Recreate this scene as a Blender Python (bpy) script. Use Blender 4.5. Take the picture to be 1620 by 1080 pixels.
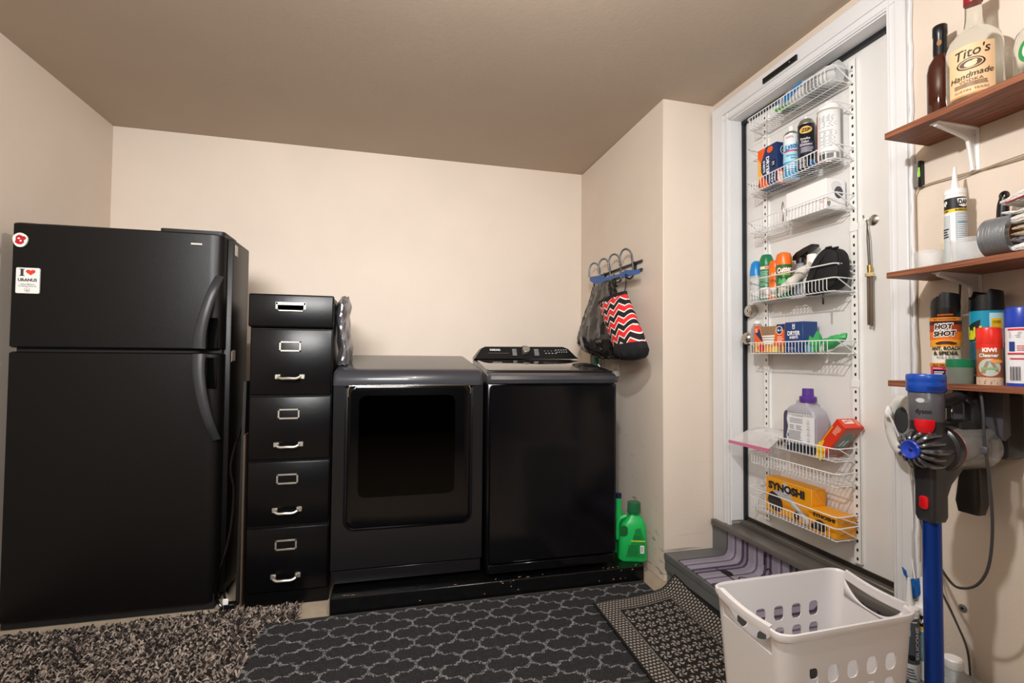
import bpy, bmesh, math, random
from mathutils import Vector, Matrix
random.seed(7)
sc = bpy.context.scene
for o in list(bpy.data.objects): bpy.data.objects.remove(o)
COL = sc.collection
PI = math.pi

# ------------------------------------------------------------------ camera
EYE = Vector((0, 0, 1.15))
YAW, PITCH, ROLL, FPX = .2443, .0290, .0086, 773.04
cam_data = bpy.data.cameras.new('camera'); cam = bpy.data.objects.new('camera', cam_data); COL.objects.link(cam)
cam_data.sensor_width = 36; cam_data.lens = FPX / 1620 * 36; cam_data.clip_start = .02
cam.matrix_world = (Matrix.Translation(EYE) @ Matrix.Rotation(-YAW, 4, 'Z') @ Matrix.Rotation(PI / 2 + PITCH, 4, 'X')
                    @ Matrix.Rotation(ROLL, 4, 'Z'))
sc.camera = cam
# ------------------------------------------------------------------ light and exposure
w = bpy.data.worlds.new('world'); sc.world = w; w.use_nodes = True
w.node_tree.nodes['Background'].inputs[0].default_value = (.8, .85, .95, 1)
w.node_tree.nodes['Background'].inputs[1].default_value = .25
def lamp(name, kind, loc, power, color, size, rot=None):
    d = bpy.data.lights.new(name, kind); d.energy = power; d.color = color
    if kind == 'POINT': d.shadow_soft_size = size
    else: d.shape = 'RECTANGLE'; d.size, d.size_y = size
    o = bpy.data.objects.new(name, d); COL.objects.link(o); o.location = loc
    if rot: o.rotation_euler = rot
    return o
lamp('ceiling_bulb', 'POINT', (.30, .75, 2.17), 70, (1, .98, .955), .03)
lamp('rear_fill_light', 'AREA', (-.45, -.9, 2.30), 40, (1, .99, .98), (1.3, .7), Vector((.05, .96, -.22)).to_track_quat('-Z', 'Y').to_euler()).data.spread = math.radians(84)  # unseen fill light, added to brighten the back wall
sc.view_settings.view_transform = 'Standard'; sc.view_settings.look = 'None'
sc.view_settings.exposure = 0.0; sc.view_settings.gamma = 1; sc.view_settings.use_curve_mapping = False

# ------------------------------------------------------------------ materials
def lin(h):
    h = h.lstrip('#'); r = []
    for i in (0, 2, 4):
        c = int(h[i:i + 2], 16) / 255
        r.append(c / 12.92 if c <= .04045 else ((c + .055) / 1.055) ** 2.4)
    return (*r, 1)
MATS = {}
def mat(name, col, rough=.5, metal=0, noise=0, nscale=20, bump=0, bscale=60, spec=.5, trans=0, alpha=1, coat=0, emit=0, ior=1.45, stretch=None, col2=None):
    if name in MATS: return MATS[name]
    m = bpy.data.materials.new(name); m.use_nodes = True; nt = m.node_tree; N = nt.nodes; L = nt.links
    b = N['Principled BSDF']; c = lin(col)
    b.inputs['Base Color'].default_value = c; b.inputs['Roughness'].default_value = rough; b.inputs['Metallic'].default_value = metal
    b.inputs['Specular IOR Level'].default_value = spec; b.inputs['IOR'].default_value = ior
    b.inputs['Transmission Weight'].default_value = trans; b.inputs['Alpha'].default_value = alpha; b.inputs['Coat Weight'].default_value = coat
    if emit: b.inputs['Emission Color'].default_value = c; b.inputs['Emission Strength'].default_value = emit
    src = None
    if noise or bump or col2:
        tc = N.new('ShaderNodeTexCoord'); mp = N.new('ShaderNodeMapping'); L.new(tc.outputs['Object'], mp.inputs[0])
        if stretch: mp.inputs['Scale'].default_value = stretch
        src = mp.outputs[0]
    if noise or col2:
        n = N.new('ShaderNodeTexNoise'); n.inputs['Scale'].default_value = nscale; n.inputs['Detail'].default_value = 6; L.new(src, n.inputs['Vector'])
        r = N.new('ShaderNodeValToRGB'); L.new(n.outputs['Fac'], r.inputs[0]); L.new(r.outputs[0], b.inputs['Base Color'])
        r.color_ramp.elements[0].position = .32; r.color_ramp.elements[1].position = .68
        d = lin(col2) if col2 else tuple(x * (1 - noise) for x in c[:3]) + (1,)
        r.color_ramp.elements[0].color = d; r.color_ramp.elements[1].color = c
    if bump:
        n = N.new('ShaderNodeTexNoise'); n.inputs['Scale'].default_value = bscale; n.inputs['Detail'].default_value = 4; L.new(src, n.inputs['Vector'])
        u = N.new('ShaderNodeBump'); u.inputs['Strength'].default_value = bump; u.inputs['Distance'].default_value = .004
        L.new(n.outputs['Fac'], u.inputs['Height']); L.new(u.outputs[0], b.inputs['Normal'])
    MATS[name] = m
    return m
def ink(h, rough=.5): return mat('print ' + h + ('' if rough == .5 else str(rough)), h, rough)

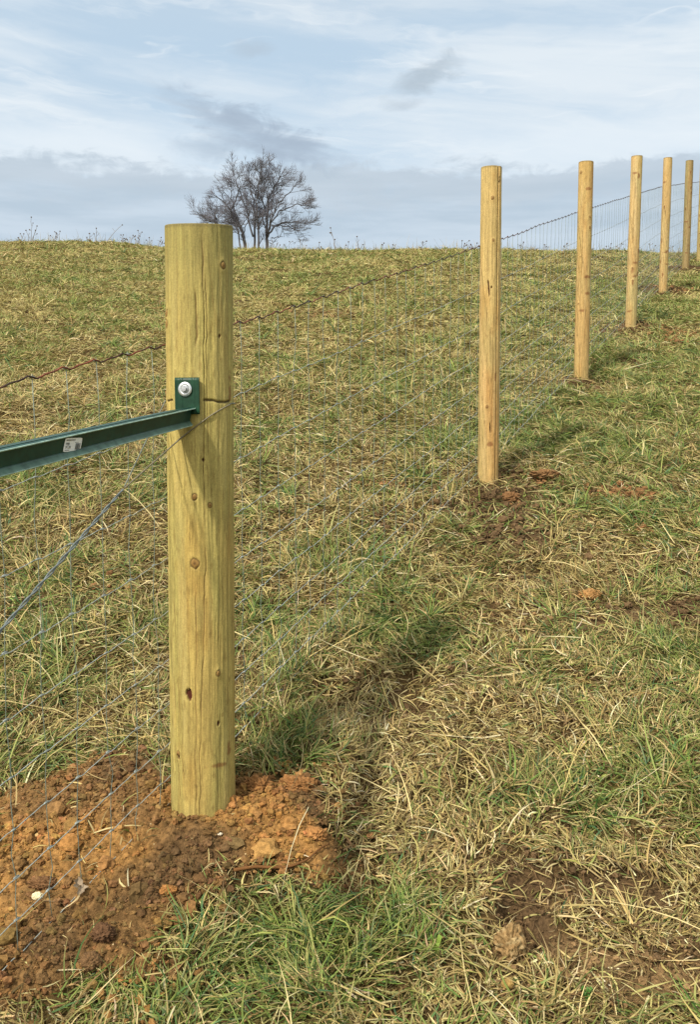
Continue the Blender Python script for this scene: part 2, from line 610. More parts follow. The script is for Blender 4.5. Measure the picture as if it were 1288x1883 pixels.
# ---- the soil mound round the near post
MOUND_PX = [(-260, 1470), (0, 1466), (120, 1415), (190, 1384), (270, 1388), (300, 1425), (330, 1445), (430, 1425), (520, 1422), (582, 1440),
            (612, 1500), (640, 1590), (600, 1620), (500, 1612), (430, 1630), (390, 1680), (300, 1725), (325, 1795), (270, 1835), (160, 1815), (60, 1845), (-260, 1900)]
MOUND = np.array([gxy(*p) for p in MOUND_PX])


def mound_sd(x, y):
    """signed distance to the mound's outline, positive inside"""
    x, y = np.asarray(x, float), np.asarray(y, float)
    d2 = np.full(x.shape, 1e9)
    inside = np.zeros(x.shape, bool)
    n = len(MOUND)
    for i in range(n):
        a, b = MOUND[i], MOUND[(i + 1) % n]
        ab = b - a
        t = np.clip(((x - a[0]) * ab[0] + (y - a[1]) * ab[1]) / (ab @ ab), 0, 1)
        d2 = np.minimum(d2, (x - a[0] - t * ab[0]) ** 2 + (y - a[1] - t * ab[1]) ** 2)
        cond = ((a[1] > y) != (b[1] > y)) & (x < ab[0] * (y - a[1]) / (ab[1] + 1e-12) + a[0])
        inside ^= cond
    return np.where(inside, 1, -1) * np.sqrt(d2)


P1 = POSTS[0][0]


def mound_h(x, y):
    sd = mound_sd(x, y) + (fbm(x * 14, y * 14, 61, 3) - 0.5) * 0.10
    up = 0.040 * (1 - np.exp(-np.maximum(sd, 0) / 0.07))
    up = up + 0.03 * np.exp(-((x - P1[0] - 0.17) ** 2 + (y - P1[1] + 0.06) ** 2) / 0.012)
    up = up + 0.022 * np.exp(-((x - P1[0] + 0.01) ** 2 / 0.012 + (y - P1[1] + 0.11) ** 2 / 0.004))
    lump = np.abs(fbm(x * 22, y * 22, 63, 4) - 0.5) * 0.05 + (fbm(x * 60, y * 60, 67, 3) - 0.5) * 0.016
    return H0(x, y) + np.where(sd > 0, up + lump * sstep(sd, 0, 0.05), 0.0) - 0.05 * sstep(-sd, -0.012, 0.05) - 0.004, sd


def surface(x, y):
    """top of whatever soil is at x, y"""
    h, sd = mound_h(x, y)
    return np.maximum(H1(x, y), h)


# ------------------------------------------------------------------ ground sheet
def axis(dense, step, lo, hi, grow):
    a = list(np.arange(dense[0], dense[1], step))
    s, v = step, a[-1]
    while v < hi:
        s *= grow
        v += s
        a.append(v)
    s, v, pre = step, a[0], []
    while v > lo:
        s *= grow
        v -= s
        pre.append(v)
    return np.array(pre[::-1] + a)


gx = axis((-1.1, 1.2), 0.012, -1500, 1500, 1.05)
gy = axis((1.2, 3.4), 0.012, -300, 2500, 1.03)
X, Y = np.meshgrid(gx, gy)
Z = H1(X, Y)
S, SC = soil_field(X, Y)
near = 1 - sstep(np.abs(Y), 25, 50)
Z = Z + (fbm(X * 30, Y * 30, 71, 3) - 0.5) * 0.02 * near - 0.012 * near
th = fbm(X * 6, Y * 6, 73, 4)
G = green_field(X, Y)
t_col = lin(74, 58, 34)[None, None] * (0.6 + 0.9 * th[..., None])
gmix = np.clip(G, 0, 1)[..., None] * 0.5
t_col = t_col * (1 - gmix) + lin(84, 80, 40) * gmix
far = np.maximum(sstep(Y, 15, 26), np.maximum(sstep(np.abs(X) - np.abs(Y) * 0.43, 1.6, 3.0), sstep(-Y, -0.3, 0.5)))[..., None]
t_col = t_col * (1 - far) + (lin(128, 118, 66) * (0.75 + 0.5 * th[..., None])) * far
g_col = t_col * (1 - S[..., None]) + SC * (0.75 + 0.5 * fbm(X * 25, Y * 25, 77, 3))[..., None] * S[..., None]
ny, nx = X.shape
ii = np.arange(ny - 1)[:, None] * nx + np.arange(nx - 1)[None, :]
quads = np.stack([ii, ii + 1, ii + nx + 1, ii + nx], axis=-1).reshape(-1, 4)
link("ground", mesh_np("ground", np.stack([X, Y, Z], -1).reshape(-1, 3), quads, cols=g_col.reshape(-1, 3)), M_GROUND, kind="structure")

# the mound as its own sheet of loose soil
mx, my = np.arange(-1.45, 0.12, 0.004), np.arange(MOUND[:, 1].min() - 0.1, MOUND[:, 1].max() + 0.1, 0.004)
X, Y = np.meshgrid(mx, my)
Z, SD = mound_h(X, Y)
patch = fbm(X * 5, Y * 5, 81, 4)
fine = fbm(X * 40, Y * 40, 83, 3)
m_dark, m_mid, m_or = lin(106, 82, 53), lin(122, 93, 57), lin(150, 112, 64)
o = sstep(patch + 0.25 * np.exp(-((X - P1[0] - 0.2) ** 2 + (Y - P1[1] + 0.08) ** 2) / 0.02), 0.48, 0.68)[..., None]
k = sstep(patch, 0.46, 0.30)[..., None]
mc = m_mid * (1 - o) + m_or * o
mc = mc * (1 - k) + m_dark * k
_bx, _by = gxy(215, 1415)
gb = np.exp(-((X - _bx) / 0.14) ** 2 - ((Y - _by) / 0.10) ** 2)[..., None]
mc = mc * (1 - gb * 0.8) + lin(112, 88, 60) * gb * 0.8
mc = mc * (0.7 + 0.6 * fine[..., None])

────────

### Exercise brief
From the line with "Continue the Blender" through the line with "MOUND = np.array([gxy(*p) for p in MOUND_PX])", repeat every line exactly, both ends included, and nothing outside that range.

### Exercise output
Continue the Blender Python script for this scene: part 2, from line 610. More parts follow. The script is for Blender 4.5. Measure the picture as if it were 1288x1883 pixels.
# ---- the soil mound round the near post
MOUND_PX = [(-260, 1470), (0, 1466), (120, 1415), (190, 1384), (270, 1388), (300, 1425), (330, 1445), (430, 1425), (520, 1422), (582, 1440),
            (612, 1500), (640, 1590), (600, 1620), (500, 1612), (430, 1630), (390, 1680), (300, 1725), (325, 1795), (270, 1835), (160, 1815), (60, 1845), (-260, 1900)]
MOUND = np.array([gxy(*p) for p in MOUND_PX])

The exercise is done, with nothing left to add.